After nature, heart fascinates man. It is a tale of
a young composer who left his home in search of
red-earth’s contour. He was on a far way journey
to the withering geography of Bengal, the land of Bauls,
to meet a Baulani, who sings and dances the way
rain breathes air.
Upon meeting
he saw a gust of wind blew her hair like poetry. Her sight
spelled a purity of wisdom, unspeakable. Her bare feet
moved in zeal. Her whole body emerged as one fine cadence
that made the moment caught. As she danced her ghungur
spelled the time immovable. Time was caught in mesmeric
no-time, and what he heard and what she sang remained
an unforgettable experience.
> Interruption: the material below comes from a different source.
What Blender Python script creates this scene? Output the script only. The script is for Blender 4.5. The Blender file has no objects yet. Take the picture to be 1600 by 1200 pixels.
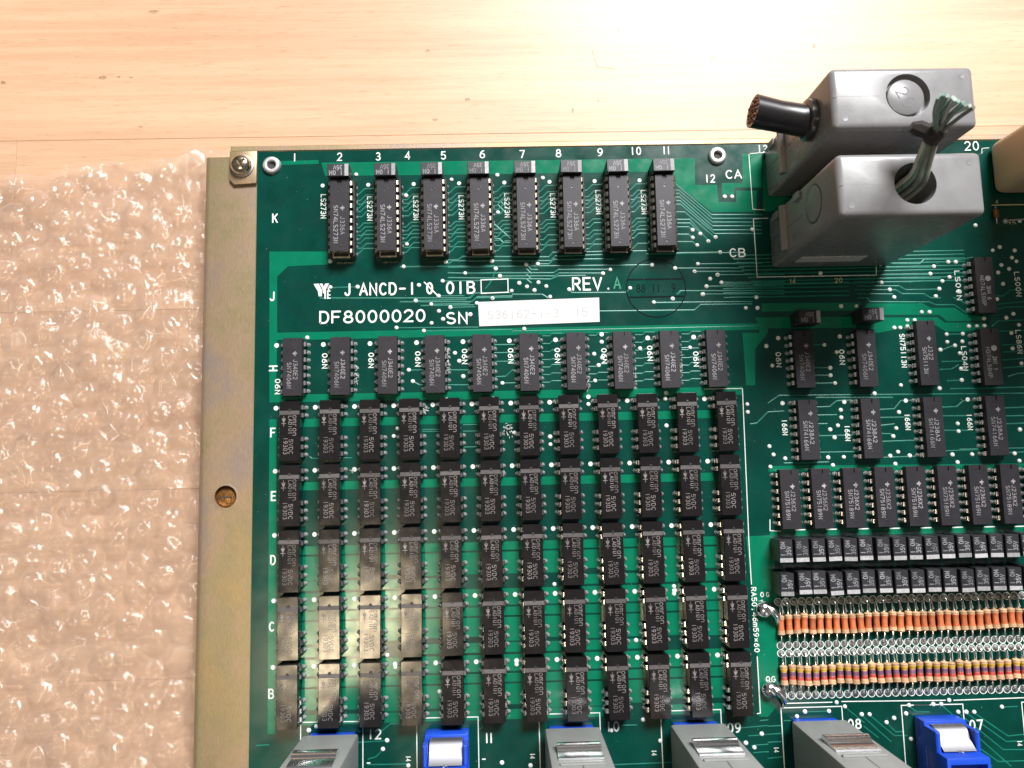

His initial interest of understanding of
how a Baulani sings turned to him an external question.
Once the song was over, emotive-eyed Parbati Baul explained Baul
with sahajiya (an inimitable easiness and totality) as though she would give him
all she had. Her innateness had an affirmation of giving everything unhesitatingly
because sharing is loving and living. Baul is a way of living on love.
Baul, she explains, is the cry of heart that energies perpetual inwardness to drink
a pure life. He was so lured to her deep utterances, inflections and swings that
he wanted to be a co-traveller in her journey beyond the lure of time and worldly concerns
to feel the conjoining of body and soul and to get blended in devotion and wisdom.